It goes without saying that social media is a large part of many of our lives, it’s made sharing content to a large number of people easier than ever before. It aims to connect us, however, in many ways it also disconnects us from reality.

Excessive time spent on social media can lead to harmful effects particularly for one’s mental health which can lead to feelings of anxiety, isolation and a sense of FOMO.

Whilst social media is beneficial as it allows people to stay up to date with family and friends all over the world, it is also important to maintain a healthy balance for the time you spend scrolling.

Feelings of insecurity can come with large amounts of scrolling time on social media. It’s easy to forget that a large amount of the images you are viewing have been tweaked with filters, effects, or even with a whole glam team behind them which can lead to dissatisfaction with how a person feels about their own appearance.

Instagram is a highlight reel of a person’s life; it shows only the best parts and withholds the low points which everyone experiences. Essentially, apps like Instagram are a tool for self- promotion which glorify the best moments and can push aside any unwanted reality. In real life, we don’t have the ability to edit and filter our lives but Instagram gives us the power to do so.
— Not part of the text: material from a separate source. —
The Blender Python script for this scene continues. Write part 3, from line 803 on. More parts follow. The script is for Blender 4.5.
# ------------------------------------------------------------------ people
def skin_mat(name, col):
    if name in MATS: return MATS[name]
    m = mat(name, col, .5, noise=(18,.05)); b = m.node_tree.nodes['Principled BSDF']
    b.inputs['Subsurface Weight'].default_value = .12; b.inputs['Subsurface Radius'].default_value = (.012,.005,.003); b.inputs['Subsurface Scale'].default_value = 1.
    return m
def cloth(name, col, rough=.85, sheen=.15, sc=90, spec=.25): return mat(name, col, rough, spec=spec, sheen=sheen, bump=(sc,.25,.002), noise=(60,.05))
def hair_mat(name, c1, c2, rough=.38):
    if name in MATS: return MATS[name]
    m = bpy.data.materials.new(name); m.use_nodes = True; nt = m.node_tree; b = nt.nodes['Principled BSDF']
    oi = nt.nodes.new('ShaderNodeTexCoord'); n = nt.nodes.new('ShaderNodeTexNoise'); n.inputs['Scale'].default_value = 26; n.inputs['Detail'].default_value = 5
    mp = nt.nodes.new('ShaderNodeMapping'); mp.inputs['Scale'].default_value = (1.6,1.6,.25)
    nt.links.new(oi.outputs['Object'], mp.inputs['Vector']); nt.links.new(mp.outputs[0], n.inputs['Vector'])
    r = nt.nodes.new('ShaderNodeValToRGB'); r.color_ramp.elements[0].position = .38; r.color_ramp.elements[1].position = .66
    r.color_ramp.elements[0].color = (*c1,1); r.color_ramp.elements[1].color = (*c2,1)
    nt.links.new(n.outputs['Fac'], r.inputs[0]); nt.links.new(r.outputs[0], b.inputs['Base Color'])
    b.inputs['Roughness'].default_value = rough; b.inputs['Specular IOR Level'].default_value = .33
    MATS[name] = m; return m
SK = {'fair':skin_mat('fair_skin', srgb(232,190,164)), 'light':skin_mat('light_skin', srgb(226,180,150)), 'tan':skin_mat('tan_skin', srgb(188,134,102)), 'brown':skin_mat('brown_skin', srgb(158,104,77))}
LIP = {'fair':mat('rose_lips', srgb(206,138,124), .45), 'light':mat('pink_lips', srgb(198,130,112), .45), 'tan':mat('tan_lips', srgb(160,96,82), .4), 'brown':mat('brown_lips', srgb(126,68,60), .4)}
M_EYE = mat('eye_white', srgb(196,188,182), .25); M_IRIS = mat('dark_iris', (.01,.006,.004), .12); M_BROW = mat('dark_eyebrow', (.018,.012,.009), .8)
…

For this reason, it’s no surprise that Instagram was rated the worst social media platform for young people’s mental health. It also reduces the chances of those suffering with anxiety or depression being open about it. Images of ‘best lives’ can easily lead people to forget that it is in fact okay to not be okay.

Social media fuels self- esteem issues to do with body image. Timelines filled with ‘Sarah’s discovery’ and fake weight-loss products pave the way for rising numbers of eating disorders particularly for young people whose bodies may still be growing or changing.

Life can be hard sometimes for all of us, and for that reason, it is so important that we use social media to share stories in order to create conversation. When we share stories is when things start to change.

Particularly in this time, it is easy to scroll through images of people cooking, playing an instrument, or people’s fitness routines and think they are a reminder of things that you ‘should be doing’. However, it hides the reality experienced by most, where there may be days where motivation is impossible to come by. That is completely understandable and normal, especially in this time.

Social media is a bubble which allows an escape from reality, posting may make a person feel better about themselves. ‘Likes’ and ‘comments’ become tools for boosting one’s self-esteem. However, it’s important to separate screen lives and real lives. Most of us don’t have perfect lives despite how it may appear online.

Don’t feel weird if you feel like you need to take a break from the highlights reel – a social media cleanse is always a positive action for your mental wellbeing.